いいですか、「100議席減」ではない。「議席数が100」です。そんなラインだろうと見ています。
結論;自民党は次回下野。
可能性は限りなく高い、と思うのですが。

河野洋平氏は、麻生氏に「あんた、俺みたいになるよ」と耳打ちしました。「俺」とは、自民党総裁なのに首相になれなかった、という意味です。。。

この際、公明党に妥協して、過半数をとにかく維持、が麻生氏の戦略でした。
これに対して、福田氏は「仮に過半数をとって政権維持したとしても、参院は解散がないのだから、ねじれ国会は継続。民主が与党案に賛成することはあり得ず、重要法案はすべて廃案。今度は2/3再可決することもできず、どう転んでも政権は死に体」と読みました。
さんざん「ねじれ国会」に苦汁を飲まされた福田氏の思いは、ムリからぬところがあります。
「それならいっそ、公明と手を切って、たとえ負け戦でも、やりたいようにやる」が「賭け」でしたが、次回選挙が怖い自民党議員は、誰も福田氏とともに「討ち死に」を選びませんでした。
結果、福田首相は孤立。ひとり腹を切ることになりました。

さて、今後ですが。
誰を首相にしても、自民の勝利はない、と見ます。
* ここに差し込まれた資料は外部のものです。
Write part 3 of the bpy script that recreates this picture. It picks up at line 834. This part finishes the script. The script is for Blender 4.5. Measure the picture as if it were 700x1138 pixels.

仮に勝っても「ねじれ継続」ですから、再び参院で廃案連発「解散しろ」となるのは見えています。
これをもって、福田首相は辞任会見で「私は(あなたと違って)客観的に自分をみることができる」と言いました。その心は、すでに自民政権は死んだ、ということです。

公明は、慌てて「野党連立」に走る可能性があります。しかし、今の民主には拒否されるでしょう。
民主は、公明との連立を断れば、より以上に支持率を稼げると分析済でしょう。

次回の衆院選で、民主政権が誕生する可能性は高いでしょう。
もちろん、長くもつとも思えないのですが。。。

今の自民党総裁を目指すということは、イエス・キリストが、自らの十字架を担いで、ゴルゴダの丘を登るのに似ています。
その行き着く先には、自らの磔刑があるばかりでしょう。

そんな茨の道を歩かなければならないなんて。理想に生きるとはそういうことなんでしょうかね。

「現実が見えるから」辞めてしまった福田首相には、正直言って親近感を覚えます。ムリもないなあ、と思うのです。

それにしても、今どき、日本国首相ほど馬鹿馬鹿しい商売はないと思うのですけどね。なんでも反対で、自分の意思は通せない。通せなければ、首相にリーダーシップがないと批判される。もっとも難しい仕事で、与えられるのは栄光ではなく非難だけであります。

選挙のない官僚が、政治家よりも偉そうにするわけでありますなあ。。。